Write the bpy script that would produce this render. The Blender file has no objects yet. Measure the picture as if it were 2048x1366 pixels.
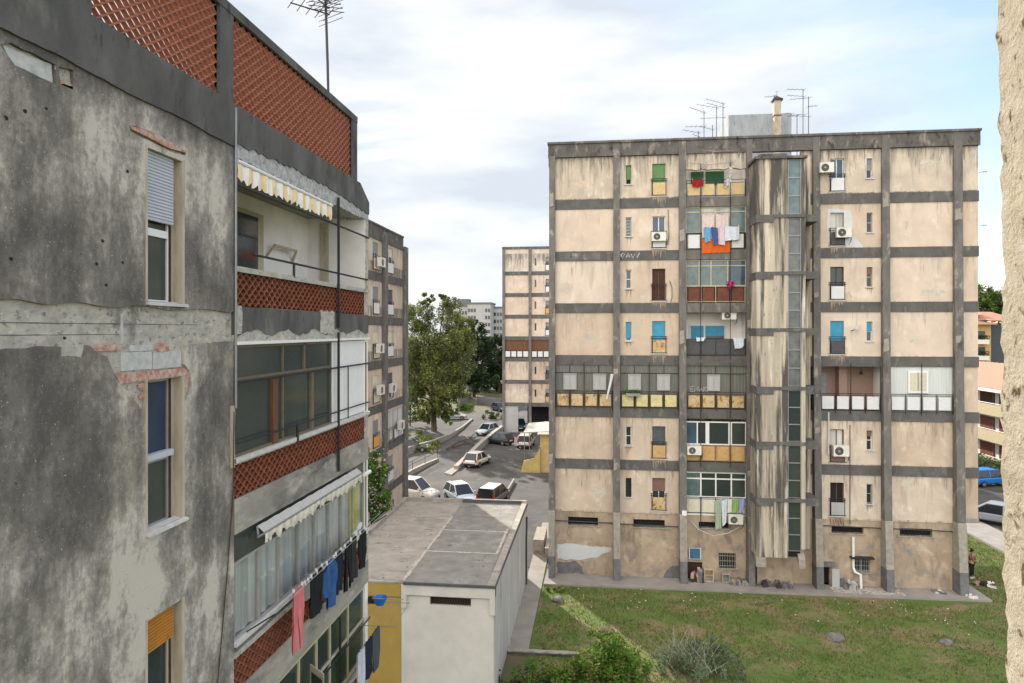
import bpy, bmesh, math, random
from mathutils import Vector, Matrix
from mathutils.geometry import tessellate_polygon
random.seed(7)
C = bpy.context.scene
COL = C.collection
# ---------------------------------------------------------------- camera, sky, sun, exposure
H = 14.7; T = math.radians(6.9); FPX = 1370.0
cam = bpy.data.cameras.new('camera'); co = bpy.data.objects.new('camera', cam); COL.objects.link(co)
cam.sensor_width = 36; cam.lens = 36*FPX/2048; cam.shift_y = -23/2048; cam.clip_start = .05; cam.clip_end = 6000
co.location = (0, 0, H); co.rotation_euler = (math.pi/2, 0, T)
C.camera = co
SUN_AZ = math.radians(29.6); SUN_EL = math.radians(29)
sdir = Vector((-math.sin(SUN_AZ)*math.cos(SUN_EL), math.cos(SUN_AZ)*math.cos(SUN_EL), math.sin(SUN_EL)))
sl = bpy.data.lights.new('sun', 'SUN'); sl.energy = 4.0; sl.angle = math.radians(.6); sl.color = (1, .93, .82)
so = bpy.data.objects.new('sun', sl); COL.objects.link(so); so.rotation_euler = sdir.to_track_quat('Z', 'Y').to_euler()
C.view_settings.view_transform = 'Standard'; C.view_settings.look = 'None'; C.view_settings.gamma = 1
C.view_settings.exposure = 1.0
W = bpy.data.worlds.new('World'); C.world = W; W.use_nodes = True
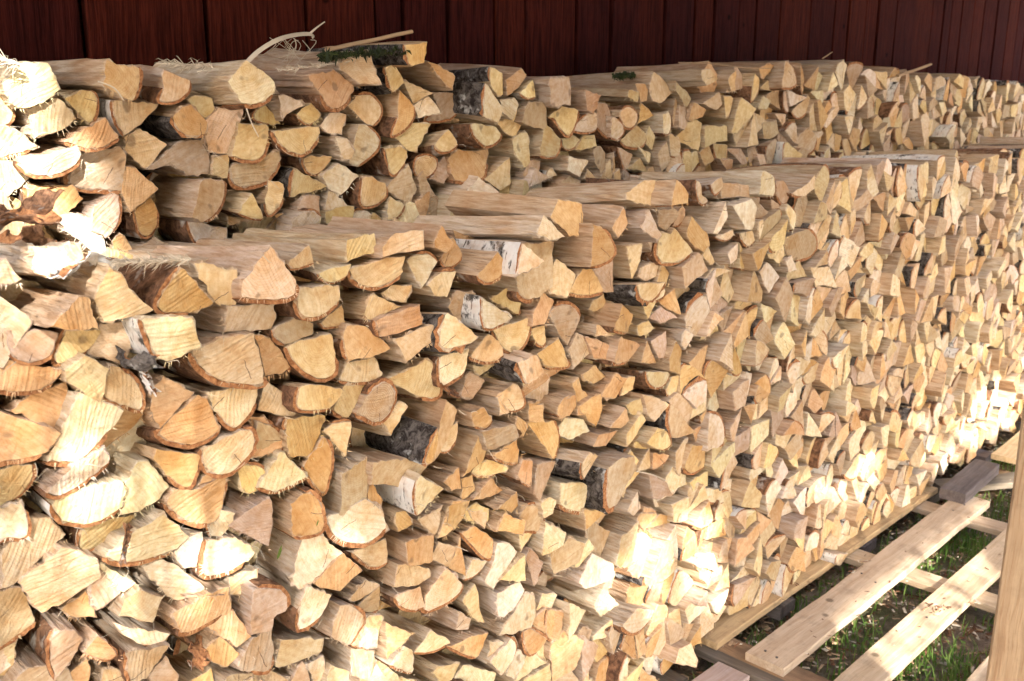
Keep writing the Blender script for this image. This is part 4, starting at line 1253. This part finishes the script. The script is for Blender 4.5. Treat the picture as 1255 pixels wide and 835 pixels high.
def debris():
    r = random.Random(12); V, F_, MI = [], [], []
    def chip(x, y, z, s):
        b = len(V); a = r.uniform(0, 6.28); l, w_, t = s*r.uniform(.6, 1.6), s*r.uniform(.2, .6), s*r.uniform(.05, .16)
        c, n_ = math.cos(a), math.sin(a); tl = r.gauss(0, .25)
        for (u, v, q) in ((-1, -1, 0), (1, -.7, 0), (.8, 1, 0), (-.9, .6, 0), (-.8, -.8, 1), (.9, -.5, 1), (.7, .8, 1), (-.7, .5, 1)):
            V.append((x+c*u*l-n_*v*w_, y+n_*u*l+c*v*w_, z+q*t*2+abs(tl)*l*(u+1)*.5))
        for f in ((0, 3, 2, 1), (4, 5, 6, 7), (0, 1, 5, 4), (1, 2, 6, 5), (2, 3, 7, 6), (3, 0, 4, 7)):
            F_.append(tuple(b+i for i in f)); 
        MI.extend([r.choices((0, 1, 2), (.4, .4, .2))[0]]*6)
    for _ in range(8500): chip(r.uniform(2.0, 5.6), r.uniform(.5, 1.75), .006, r.uniform(.003, .015))
    for _ in range(150): chip(r.uniform(2.2, 4.4), r.choice((1.15, 1.0, 1.33))+r.gauss(0, .03), ZT+.001, r.uniform(.002, .006))
    for (px, py) in ((1148, 745), (1142, 748), (1150, 751), (1155, 744), (1195, 738), (1045, 700), (1070, 765), (900, 790), (1060, 690)):
        c_ = G(px, py); 
        for _ in range(5): chip(c_.x+r.gauss(0, .012), c_.y+r.gauss(0, .012), ZT+.001, r.uniform(.005, .011))
    tag(link_mesh('wood_chips', V, F_, [M_CHIP, M_CHIPB, M_CHIPW], MI), 'scattered bark flakes and wood chips on the soil and pallet boards', 'wood chips', kind='stuff')
debris()
# ------------------------------------------------------------------ splinters and bark scraps on the piles
def ribbon(name, pts, w0, mat, w1=None, parent=None, th=0.003):
    V, F_ = [], []; n = len(pts); pts = [Vector(p) for p in pts]
    for i, p in enumerate(pts):
        t = (pts[min(i+1, n-1)]-pts[max(i-1, 0)]).normalized(); up = Vector((0, -0.5, 1)); s = t.cross(up).normalized(); u = s.cross(t).normalized()
        w_ = w0+(w1-w0)*(i/(n-1)) if w1 is not None else w0
        for (a, b) in ((-1, -.3), (-.4, -1), (.5, -.8), (1, .2), (.3, 1), (-.6, .8)): V.append(p+s*a*w_*.5+u*b*min(th, w_)*.5)
    for i in range(n-1):
        for k in range(6): j = (k+1) % 6; F_.append((i*6+k, i*6+j, i*6+6+j, i*6+6+k))
    F_.append(tuple(range(6))[::-1]); F_.append(tuple((n-1)*6+i for i in range(6)))
    return link_mesh(name, [tuple(v) for v in V], F_, [mat], parent=parent, smooth=False)
def P3(px, py, Y): q = onY(px, py, Y); return Vector((q[0], Y, q[1]))
def curve(pl, Ys, sub=4):
    q = [P3(x, y, Y) for (x, y), Y in zip(pl, Ys)]; out = []
    for i in range(len(q)-1):
        p0, p1, p2, p3 = q[max(i-1, 0)], q[i], q[i+1], q[min(i+2, len(q)-1)]
        for j in range(sub):
            t = j/sub; out.append(0.5*((2*p1)+(-p0+p2)*t+(2*p0-5*p1+4*p2-p3)*t*t+(-p0+3*p1-3*p2+p3)*t**3))
    return out+[q[-1]]
sp = ribbon('torn_splinter', curve([(303, 76), (318, 62), (340, 49), (362, 43), (380, 42), (384, 46)], [1.86, 1.86, 1.86, 1.87, 1.87, 1.87]), 0.012, M_CHIPW, 0.021, th=.005)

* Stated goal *
Write out the entries above word for word. Do not include the pictures.

* Solution for this problem *
Write the bpy script that would produce this render. The Blender file has no objects yet. Measure the picture as if it were 2048x1366 pixels.
import bpy, bmesh, math, random
from mathutils import Vector, Matrix
from mathutils.geometry import tessellate_polygon
random.seed(7)
C = bpy.context.scene
COL = C.collection
# ---------------------------------------------------------------- camera, sky, sun, exposure
H = 14.7; T = math.radians(6.9); FPX = 1370.0
cam = bpy.data.cameras.new('camera'); co = bpy.data.objects.new('camera', cam); COL.objects.link(co)
cam.sensor_width = 36; cam.lens = 36*FPX/2048; cam.shift_y = -23/2048; cam.clip_start = .05; cam.clip_end = 6000
co.location = (0, 0, H); co.rotation_euler = (math.pi/2, 0, T)
C.camera = co
SUN_AZ = math.radians(29.6); SUN_EL = math.radians(29)
sdir = Vector((-math.sin(SUN_AZ)*math.cos(SUN_EL), math.cos(SUN_AZ)*math.cos(SUN_EL), math.sin(SUN_EL)))
sl = bpy.data.lights.new('sun', 'SUN'); sl.energy = 4.0; sl.angle = math.radians(.6); sl.color = (1, .93, .82)
so = bpy.data.objects.new('sun', sl); COL.objects.link(so); so.rotation_euler = sdir.to_track_quat('Z', 'Y').to_euler()
C.view_settings.view_transform = 'Standard'; C.view_settings.look = 'None'; C.view_settings.gamma = 1
C.view_settings.exposure = 1.0
W = bpy.data.worlds.new('World'); C.world = W; W.use_nodes = True
Keep writing the Blender script for this image. This is part 4, starting at line 1253. This part finishes the script. The script is for Blender 4.5. Treat the picture as 1255 pixels wide and 835 pixels high.
def debris():
    r = random.Random(12); V, F_, MI = [], [], []
    def chip(x, y, z, s):
        b = len(V); a = r.uniform(0, 6.28); l, w_, t = s*r.uniform(.6, 1.6), s*r.uniform(.2, .6), s*r.uniform(.05, .16)
        c, n_ = math.cos(a), math.sin(a); tl = r.gauss(0, .25)
        for (u, v, q) in ((-1, -1, 0), (1, -.7, 0), (.8, 1, 0), (-.9, .6, 0), (-.8, -.8, 1), (.9, -.5, 1), (.7, .8, 1), (-.7, .5, 1)):
            V.append((x+c*u*l-n_*v*w_, y+n_*u*l+c*v*w_, z+q*t*2+abs(tl)*l*(u+1)*.5))
        for f in ((0, 3, 2, 1), (4, 5, 6, 7), (0, 1, 5, 4), (1, 2, 6, 5), (2, 3, 7, 6), (3, 0, 4, 7)):
            F_.append(tuple(b+i for i in f)); 
        MI.extend([r.choices((0, 1, 2), (.4, .4, .2))[0]]*6)
    for _ in range(8500): chip(r.uniform(2.0, 5.6), r.uniform(.5, 1.75), .006, r.uniform(.003, .015))
    for _ in range(150): chip(r.uniform(2.2, 4.4), r.choice((1.15, 1.0, 1.33))+r.gauss(0, .03), ZT+.001, r.uniform(.002, .006))
    for (px, py) in ((1148, 745), (1142, 748), (1150, 751), (1155, 744), (1195, 738), (1045, 700), (1070, 765), (900, 790), (1060, 690)):
        c_ = G(px, py); 
        for _ in range(5): chip(c_.x+r.gauss(0, .012), c_.y+r.gauss(0, .012), ZT+.001, r.uniform(.005, .011))
    tag(link_mesh('wood_chips', V, F_, [M_CHIP, M_CHIPB, M_CHIPW], MI), 'scattered bark flakes and wood chips on the soil and pallet boards', 'wood chips', kind='stuff')
debris()
# ------------------------------------------------------------------ splinters and bark scraps on the piles
def ribbon(name, pts, w0, mat, w1=None, parent=None, th=0.003):
    V, F_ = [], []; n = len(pts); pts = [Vector(p) for p in pts]
    for i, p in enumerate(pts):
        t = (pts[min(i+1, n-1)]-pts[max(i-1, 0)]).normalized(); up = Vector((0, -0.5, 1)); s = t.cross(up).normalized(); u = s.cross(t).normalized()
        w_ = w0+(w1-w0)*(i/(n-1)) if w1 is not None else w0
        for (a, b) in ((-1, -.3), (-.4, -1), (.5, -.8), (1, .2), (.3, 1), (-.6, .8)): V.append(p+s*a*w_*.5+u*b*min(th, w_)*.5)
    for i in range(n-1):
        for k in range(6): j = (k+1) % 6; F_.append((i*6+k, i*6+j, i*6+6+j, i*6+6+k))
    F_.append(tuple(range(6))[::-1]); F_.append(tuple((n-1)*6+i for i in range(6)))
    return link_mesh(name, [tuple(v) for v in V], F_, [mat], parent=parent, smooth=False)
def P3(px, py, Y): q = onY(px, py, Y); return Vector((q[0], Y, q[1]))
def curve(pl, Ys, sub=4):
    q = [P3(x, y, Y) for (x, y), Y in zip(pl, Ys)]; out = []
    for i in range(len(q)-1):
        p0, p1, p2, p3 = q[max(i-1, 0)], q[i], q[i+1], q[min(i+2, len(q)-1)]
        for j in range(sub):
            t = j/sub; out.append(0.5*((2*p1)+(-p0+p2)*t+(2*p0-5*p1+4*p2-p3)*t*t+(-p0+3*p1-3*p2+p3)*t**3))
    return out+[q[-1]]
sp = ribbon('torn_splinter', curve([(303, 76), (318, 62), (340, 49), (362, 43), (380, 42), (384, 46)], [1.86, 1.86, 1.86, 1.87, 1.87, 1.87]), 0.012, M_CHIPW, 0.021, th=.005)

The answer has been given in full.